> Material for the task
╭──
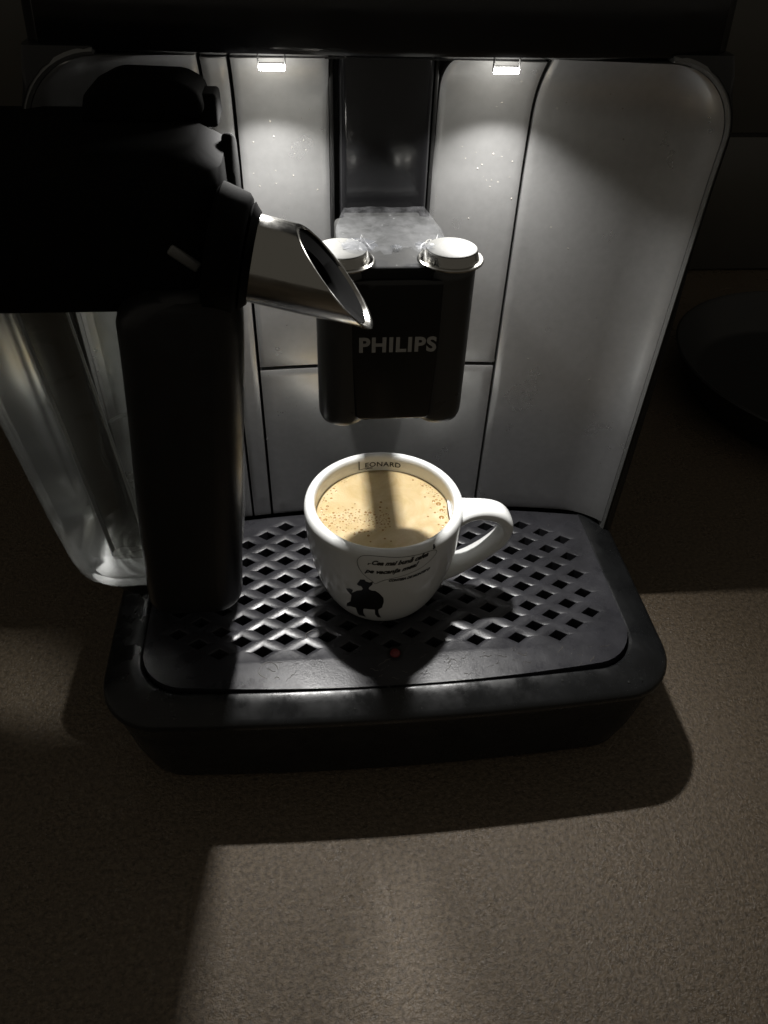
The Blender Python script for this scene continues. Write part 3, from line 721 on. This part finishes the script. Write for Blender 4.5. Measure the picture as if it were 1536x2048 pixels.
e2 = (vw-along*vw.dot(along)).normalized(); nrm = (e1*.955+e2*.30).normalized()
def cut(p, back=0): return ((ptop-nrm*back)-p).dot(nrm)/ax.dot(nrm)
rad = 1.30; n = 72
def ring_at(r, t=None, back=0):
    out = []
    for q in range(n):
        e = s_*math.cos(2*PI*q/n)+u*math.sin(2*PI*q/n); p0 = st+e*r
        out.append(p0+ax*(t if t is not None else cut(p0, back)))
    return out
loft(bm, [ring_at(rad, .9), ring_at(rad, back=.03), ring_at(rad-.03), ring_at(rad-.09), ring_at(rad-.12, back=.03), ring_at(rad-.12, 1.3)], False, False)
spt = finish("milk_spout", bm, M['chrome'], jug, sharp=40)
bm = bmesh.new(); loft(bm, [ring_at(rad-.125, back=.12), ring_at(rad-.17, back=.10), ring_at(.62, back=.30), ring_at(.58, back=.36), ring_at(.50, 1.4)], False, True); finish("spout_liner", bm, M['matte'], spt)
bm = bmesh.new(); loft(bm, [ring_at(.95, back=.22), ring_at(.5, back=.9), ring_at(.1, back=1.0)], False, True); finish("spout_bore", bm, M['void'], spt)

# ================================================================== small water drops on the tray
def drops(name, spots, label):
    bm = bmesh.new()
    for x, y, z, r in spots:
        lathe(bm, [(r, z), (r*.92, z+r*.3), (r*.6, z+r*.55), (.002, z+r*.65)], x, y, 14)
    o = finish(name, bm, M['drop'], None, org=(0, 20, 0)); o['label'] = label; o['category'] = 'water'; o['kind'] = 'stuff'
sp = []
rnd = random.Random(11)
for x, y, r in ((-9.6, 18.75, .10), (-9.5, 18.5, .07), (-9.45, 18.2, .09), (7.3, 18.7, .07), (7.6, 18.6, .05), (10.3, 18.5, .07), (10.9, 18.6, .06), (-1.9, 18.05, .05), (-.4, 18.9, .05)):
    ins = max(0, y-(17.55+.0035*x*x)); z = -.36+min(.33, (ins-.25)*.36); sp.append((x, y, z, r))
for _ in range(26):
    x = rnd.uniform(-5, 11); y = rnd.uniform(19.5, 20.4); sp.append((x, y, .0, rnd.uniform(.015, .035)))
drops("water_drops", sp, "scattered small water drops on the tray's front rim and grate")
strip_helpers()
╰──
╭──
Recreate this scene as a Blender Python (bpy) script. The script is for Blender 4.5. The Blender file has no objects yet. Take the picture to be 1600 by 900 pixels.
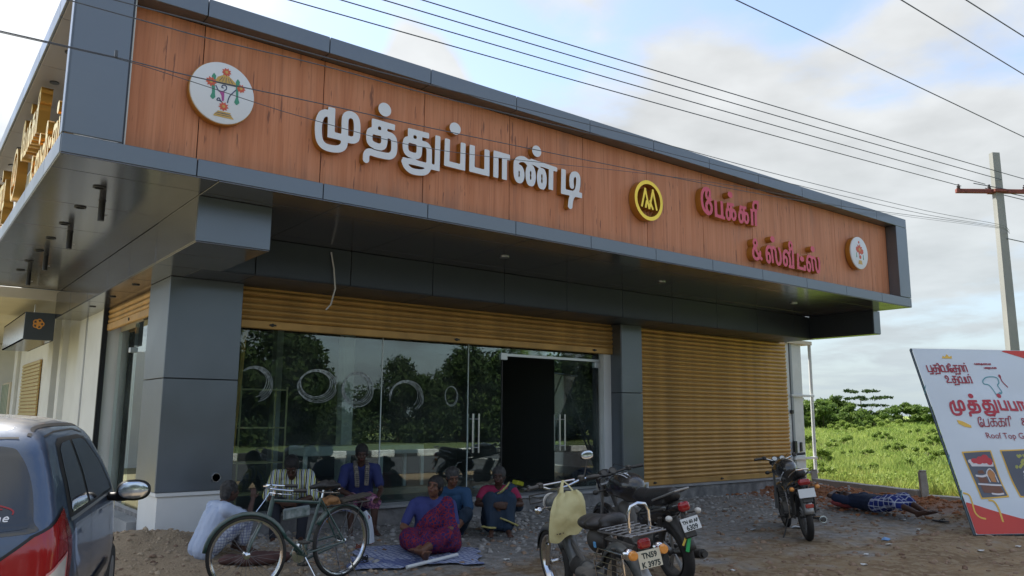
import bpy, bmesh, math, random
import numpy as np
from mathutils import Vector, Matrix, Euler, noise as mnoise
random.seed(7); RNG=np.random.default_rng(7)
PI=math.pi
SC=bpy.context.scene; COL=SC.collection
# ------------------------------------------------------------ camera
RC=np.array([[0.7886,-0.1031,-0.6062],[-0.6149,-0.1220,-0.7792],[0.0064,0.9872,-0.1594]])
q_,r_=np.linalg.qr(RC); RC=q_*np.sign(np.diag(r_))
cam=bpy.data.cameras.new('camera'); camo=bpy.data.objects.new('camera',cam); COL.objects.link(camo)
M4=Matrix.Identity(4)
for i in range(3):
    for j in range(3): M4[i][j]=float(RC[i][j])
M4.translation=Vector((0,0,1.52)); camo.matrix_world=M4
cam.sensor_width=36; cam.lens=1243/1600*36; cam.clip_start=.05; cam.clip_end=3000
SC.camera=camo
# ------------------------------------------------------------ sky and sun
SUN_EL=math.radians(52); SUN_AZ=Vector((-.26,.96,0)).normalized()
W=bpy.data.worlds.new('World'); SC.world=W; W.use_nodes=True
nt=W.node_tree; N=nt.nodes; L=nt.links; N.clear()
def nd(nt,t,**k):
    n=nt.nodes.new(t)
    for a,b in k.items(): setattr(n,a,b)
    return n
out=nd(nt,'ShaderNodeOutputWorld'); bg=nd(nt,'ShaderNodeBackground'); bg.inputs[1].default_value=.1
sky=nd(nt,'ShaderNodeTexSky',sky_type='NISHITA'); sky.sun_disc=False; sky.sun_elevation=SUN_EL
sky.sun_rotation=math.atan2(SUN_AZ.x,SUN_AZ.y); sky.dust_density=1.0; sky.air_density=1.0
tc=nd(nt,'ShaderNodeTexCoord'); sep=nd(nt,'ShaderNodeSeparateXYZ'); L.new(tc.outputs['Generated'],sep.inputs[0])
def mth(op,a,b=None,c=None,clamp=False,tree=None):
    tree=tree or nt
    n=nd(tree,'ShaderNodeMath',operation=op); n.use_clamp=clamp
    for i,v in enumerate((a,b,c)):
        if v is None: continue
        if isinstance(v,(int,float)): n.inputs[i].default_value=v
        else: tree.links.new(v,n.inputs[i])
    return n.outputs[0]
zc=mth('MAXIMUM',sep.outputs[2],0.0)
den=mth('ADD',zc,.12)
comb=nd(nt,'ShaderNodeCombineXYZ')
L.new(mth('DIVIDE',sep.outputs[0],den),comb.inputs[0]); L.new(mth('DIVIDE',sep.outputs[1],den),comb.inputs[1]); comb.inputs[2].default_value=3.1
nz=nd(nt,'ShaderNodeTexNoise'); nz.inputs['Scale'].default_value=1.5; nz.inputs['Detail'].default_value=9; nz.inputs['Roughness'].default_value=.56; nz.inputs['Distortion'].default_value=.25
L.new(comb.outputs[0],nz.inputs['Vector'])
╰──
╭──
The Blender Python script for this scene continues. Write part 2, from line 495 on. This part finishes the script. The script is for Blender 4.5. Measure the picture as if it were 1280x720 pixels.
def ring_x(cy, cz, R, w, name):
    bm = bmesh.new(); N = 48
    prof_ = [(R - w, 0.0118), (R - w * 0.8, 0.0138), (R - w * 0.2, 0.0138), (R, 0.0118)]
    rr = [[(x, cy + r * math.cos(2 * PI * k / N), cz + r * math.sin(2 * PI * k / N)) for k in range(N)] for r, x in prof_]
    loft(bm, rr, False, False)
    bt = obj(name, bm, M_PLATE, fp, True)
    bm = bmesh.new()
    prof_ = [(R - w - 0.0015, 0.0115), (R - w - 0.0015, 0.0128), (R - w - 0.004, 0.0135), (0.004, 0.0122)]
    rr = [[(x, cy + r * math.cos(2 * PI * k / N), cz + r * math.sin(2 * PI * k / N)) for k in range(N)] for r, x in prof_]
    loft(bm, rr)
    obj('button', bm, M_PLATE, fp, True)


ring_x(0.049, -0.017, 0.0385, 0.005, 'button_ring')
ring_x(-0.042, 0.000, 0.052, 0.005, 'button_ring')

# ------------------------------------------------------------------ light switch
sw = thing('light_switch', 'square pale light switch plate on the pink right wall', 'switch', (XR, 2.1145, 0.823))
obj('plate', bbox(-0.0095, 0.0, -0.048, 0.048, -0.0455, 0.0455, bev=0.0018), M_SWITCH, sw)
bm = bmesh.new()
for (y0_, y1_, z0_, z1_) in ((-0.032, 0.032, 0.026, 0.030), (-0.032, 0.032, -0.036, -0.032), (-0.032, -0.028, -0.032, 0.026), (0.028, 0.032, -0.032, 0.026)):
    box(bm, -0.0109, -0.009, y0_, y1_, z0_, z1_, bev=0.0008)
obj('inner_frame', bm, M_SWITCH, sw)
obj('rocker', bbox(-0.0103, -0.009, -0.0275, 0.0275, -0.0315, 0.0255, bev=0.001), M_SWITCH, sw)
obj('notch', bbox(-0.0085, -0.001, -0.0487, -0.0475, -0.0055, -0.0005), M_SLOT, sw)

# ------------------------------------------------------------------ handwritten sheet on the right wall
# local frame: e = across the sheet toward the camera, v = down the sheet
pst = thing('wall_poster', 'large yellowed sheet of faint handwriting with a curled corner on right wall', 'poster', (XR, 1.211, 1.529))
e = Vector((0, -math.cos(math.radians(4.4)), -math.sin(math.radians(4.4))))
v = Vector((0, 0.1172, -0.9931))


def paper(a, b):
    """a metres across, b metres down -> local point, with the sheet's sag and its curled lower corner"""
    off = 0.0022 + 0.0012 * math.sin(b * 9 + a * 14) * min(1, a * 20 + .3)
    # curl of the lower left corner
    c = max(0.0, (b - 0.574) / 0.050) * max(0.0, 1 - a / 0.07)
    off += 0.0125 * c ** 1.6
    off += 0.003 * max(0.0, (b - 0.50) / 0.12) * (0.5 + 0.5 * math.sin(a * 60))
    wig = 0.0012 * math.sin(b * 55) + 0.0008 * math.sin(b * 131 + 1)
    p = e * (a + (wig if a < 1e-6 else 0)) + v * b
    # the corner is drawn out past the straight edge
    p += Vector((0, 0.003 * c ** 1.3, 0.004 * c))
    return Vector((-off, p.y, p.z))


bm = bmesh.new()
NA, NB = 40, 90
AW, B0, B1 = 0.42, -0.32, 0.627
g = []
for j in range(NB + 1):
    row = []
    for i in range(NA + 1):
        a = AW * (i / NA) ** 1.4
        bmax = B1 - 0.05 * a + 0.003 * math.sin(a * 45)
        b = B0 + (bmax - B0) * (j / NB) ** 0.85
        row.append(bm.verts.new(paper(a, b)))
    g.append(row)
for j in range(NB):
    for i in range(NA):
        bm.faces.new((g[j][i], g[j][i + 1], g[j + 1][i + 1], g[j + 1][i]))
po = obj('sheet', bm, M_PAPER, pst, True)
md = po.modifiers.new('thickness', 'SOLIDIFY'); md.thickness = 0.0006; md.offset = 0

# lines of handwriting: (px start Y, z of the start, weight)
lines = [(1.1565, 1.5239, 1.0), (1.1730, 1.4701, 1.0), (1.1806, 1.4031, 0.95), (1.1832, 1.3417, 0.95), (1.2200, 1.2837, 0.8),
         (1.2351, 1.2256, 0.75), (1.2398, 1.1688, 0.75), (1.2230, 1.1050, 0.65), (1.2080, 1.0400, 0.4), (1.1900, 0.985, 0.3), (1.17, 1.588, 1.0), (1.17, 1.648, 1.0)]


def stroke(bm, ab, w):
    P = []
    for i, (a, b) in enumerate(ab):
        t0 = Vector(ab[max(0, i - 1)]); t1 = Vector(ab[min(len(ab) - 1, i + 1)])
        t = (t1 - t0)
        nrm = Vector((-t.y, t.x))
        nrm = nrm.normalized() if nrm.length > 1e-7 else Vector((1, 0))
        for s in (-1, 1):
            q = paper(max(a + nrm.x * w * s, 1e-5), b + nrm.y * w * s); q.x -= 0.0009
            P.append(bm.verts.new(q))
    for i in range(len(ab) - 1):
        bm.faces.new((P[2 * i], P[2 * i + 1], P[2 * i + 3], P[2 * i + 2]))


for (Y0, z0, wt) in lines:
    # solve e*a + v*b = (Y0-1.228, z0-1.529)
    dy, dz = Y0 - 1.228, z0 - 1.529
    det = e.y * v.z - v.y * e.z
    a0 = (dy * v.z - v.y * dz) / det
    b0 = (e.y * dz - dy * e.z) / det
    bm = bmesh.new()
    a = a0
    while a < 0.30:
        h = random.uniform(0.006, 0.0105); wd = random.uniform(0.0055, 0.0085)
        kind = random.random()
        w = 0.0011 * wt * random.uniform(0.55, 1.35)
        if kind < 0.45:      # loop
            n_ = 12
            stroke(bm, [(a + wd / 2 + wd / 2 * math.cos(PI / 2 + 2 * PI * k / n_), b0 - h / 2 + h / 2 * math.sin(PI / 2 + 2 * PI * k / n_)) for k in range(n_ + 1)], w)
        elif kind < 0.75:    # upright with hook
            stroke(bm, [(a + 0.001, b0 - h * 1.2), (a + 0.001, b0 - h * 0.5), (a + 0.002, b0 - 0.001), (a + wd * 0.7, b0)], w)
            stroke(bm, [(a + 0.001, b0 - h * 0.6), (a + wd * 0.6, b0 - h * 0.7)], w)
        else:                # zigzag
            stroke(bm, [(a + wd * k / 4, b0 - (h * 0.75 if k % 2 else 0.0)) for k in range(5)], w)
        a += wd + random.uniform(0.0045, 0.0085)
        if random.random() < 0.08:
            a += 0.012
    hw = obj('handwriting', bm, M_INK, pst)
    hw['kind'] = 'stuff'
╰──
> Set task
Retype only what lies between the line bearing "were 1536x2048 pixels." and the line bearing "bm, M['void'], spt)", keeping both of those lines.

> Answer to the task
The Blender Python script for this scene continues. Write part 3, from line 721 on. This part finishes the script. Write for Blender 4.5. Measure the picture as if it were 1536x2048 pixels.
e2 = (vw-along*vw.dot(along)).normalized(); nrm = (e1*.955+e2*.30).normalized()
def cut(p, back=0): return ((ptop-nrm*back)-p).dot(nrm)/ax.dot(nrm)
rad = 1.30; n = 72
def ring_at(r, t=None, back=0):
    out = []
    for q in range(n):
        e = s_*math.cos(2*PI*q/n)+u*math.sin(2*PI*q/n); p0 = st+e*r
        out.append(p0+ax*(t if t is not None else cut(p0, back)))
    return out
loft(bm, [ring_at(rad, .9), ring_at(rad, back=.03), ring_at(rad-.03), ring_at(rad-.09), ring_at(rad-.12, back=.03), ring_at(rad-.12, 1.3)], False, False)
spt = finish("milk_spout", bm, M['chrome'], jug, sharp=40)
bm = bmesh.new(); loft(bm, [ring_at(rad-.125, back=.12), ring_at(rad-.17, back=.10), ring_at(.62, back=.30), ring_at(.58, back=.36), ring_at(.50, 1.4)], False, True); finish("spout_liner", bm, M['matte'], spt)
bm = bmesh.new(); loft(bm, [ring_at(.95, back=.22), ring_at(.5, back=.9), ring_at(.1, back=1.0)], False, True); finish("spout_bore", bm, M['void'], spt)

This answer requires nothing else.